The editors place the final essay, by John Ure, in a category of its own. He analyses themes in the utterances of three very different Australian leaders, Deakin, Menzies and Keating. At issue here, as Ure accepts, is the role of political rhetoric, prompting the question whether there is a specific prime ministerial style and vocabulary necessary to convey the notion of leadership.
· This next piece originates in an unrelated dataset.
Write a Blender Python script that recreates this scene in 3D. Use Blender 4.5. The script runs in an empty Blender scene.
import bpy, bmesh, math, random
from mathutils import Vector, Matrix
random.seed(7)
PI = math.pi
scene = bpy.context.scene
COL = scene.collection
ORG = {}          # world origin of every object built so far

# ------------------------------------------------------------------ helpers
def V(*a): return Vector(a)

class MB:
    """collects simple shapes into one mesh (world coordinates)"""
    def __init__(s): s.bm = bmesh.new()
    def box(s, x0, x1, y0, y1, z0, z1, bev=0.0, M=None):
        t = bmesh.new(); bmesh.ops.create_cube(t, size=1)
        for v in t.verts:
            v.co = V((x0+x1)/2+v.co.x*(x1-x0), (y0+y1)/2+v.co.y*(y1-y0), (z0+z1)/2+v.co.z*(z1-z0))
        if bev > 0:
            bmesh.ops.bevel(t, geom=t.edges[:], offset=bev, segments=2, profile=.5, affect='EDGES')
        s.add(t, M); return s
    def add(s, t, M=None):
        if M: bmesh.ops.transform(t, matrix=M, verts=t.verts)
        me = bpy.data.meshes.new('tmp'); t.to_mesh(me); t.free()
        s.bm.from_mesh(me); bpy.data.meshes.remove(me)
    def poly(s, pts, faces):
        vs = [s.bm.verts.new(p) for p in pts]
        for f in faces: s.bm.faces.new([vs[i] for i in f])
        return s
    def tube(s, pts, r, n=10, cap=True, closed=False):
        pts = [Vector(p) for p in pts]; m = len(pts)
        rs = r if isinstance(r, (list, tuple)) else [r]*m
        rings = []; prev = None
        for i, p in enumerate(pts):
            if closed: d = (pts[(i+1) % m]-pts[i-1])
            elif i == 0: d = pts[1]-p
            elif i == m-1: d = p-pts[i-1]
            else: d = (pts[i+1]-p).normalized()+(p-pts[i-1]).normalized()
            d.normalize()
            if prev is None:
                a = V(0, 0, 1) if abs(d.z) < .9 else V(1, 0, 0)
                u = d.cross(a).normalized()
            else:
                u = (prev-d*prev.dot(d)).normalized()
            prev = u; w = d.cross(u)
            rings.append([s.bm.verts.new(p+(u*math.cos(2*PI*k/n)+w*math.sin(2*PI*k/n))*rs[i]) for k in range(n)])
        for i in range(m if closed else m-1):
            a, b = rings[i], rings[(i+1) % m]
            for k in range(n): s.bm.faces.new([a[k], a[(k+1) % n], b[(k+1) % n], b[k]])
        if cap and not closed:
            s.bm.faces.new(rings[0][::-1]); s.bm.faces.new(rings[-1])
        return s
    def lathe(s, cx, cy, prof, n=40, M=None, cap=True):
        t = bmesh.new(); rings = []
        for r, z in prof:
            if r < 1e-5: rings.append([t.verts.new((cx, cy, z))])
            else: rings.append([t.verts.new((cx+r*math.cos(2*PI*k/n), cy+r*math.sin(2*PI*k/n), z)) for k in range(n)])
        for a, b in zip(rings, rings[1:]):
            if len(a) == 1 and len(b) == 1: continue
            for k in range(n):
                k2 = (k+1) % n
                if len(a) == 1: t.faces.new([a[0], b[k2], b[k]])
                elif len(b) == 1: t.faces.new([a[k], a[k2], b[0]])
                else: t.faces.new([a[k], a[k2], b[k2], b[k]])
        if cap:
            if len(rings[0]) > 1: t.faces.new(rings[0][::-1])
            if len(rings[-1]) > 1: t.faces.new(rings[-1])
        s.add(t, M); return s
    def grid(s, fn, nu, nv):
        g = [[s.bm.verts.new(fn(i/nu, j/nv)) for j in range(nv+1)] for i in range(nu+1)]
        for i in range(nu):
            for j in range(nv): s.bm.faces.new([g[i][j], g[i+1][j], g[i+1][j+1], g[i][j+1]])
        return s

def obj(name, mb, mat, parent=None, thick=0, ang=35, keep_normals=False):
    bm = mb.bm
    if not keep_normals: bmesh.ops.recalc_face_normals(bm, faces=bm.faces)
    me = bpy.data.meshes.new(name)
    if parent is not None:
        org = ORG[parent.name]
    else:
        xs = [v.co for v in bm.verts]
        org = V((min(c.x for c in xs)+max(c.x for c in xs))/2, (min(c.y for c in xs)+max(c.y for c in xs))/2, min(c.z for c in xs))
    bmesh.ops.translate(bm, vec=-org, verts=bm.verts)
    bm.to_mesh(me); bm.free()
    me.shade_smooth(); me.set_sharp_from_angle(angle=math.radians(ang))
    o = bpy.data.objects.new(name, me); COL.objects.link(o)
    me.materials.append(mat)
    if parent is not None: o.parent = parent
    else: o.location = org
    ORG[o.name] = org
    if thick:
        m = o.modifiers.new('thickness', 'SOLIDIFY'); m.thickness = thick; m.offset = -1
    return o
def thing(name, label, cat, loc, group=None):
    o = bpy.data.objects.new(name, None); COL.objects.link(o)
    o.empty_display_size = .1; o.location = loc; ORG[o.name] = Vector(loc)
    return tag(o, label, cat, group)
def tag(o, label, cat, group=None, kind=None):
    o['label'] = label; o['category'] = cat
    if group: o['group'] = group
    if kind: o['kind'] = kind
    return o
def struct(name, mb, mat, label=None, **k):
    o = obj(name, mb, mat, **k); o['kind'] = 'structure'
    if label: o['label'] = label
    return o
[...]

The editors decline to assess the direction of Australia's institutions, still less to recommend how they might be reformed. Instead, they highlight two issues and suggest one thematic continuity in the book. The issues are the centrality of deregulation, and the challenge of Aboriginal inclusion. The first has repercussions well beyond the economic sphere, while the second should be seen less as a specific question of finding the right policies than as part of a larger problem of altering the institutional framework to accommodate indigenous concerns. The underlying theme is the relationship between the elite and the masses, the governed and the governors. There is an element of knowing paternalism in some of the prime concerns voiced in this collection, such as empowerment of the environment, restitution to indigenous people - indeed, the entire role of 'institutions' so defined as to be independent of real people. Democracy is not necessarily wise, and wisdom does not always appeal to the masses. There may be a larger role for populist rhetoric here than it seems.